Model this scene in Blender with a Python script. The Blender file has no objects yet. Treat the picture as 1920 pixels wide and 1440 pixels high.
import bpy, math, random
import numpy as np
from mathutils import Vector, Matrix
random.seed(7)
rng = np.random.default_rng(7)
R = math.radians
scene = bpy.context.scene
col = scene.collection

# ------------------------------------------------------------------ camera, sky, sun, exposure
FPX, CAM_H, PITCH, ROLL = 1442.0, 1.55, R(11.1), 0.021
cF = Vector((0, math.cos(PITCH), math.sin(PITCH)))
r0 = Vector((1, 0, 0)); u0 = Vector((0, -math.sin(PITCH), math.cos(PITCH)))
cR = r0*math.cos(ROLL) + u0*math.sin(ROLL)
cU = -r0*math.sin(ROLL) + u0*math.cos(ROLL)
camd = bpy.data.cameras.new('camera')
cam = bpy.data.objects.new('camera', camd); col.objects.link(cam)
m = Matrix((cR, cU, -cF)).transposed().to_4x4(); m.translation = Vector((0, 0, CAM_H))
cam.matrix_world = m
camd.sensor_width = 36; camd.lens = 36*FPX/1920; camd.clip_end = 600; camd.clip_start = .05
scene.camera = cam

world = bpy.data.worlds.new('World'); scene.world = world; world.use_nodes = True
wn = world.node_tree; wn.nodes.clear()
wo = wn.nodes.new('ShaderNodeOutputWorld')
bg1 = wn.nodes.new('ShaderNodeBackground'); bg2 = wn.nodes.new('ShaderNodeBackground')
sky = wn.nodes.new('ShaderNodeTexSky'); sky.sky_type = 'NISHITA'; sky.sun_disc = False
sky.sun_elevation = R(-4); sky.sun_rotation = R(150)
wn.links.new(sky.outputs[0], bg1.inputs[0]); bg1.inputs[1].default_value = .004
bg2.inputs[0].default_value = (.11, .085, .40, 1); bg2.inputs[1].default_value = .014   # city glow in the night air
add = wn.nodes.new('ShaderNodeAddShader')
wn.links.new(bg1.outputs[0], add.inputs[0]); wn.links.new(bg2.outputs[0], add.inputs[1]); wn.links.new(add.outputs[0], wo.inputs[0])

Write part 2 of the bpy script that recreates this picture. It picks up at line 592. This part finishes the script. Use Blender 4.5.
..............................
=== Goal ===
Give all the entries again exactly; leave none out.

=== Problem solution ===
Model this scene in Blender with a Python script. The Blender file has no objects yet. Treat the picture as 1920 pixels wide and 1440 pixels high.
import bpy, math, random
import numpy as np
from mathutils import Vector, Matrix
random.seed(7)
rng = np.random.default_rng(7)
R = math.radians
scene = bpy.context.scene
col = scene.collection

# ------------------------------------------------------------------ camera, sky, sun, exposure
FPX, CAM_H, PITCH, ROLL = 1442.0, 1.55, R(11.1), 0.021
cF = Vector((0, math.cos(PITCH), math.sin(PITCH)))
r0 = Vector((1, 0, 0)); u0 = Vector((0, -math.sin(PITCH), math.cos(PITCH)))
cR = r0*math.cos(ROLL) + u0*math.sin(ROLL)
cU = -r0*math.sin(ROLL) + u0*math.cos(ROLL)
camd = bpy.data.cameras.new('camera')
cam = bpy.data.objects.new('camera', camd); col.objects.link(cam)
m = Matrix((cR, cU, -cF)).transposed().to_4x4(); m.translation = Vector((0, 0, CAM_H))
cam.matrix_world = m
camd.sensor_width = 36; camd.lens = 36*FPX/1920; camd.clip_end = 600; camd.clip_start = .05
scene.camera = cam

world = bpy.data.worlds.new('World'); scene.world = world; world.use_nodes = True
wn = world.node_tree; wn.nodes.clear()
wo = wn.nodes.new('ShaderNodeOutputWorld')
bg1 = wn.nodes.new('ShaderNodeBackground'); bg2 = wn.nodes.new('ShaderNodeBackground')
sky = wn.nodes.new('ShaderNodeTexSky'); sky.sky_type = 'NISHITA'; sky.sun_disc = False
sky.sun_elevation = R(-4); sky.sun_rotation = R(150)
wn.links.new(sky.outputs[0], bg1.inputs[0]); bg1.inputs[1].default_value = .004
bg2.inputs[0].default_value = (.11, .085, .40, 1); bg2.inputs[1].default_value = .014   # city glow in the night air
add = wn.nodes.new('ShaderNodeAddShader')
wn.links.new(bg1.outputs[0], add.inputs[0]); wn.links.new(bg2.outputs[0], add.inputs[1]); wn.links.new(add.outputs[0], wo.inputs[0])

Write part 2 of the bpy script that recreates this picture. It picks up at line 592. This part finishes the script. Use Blender 4.5.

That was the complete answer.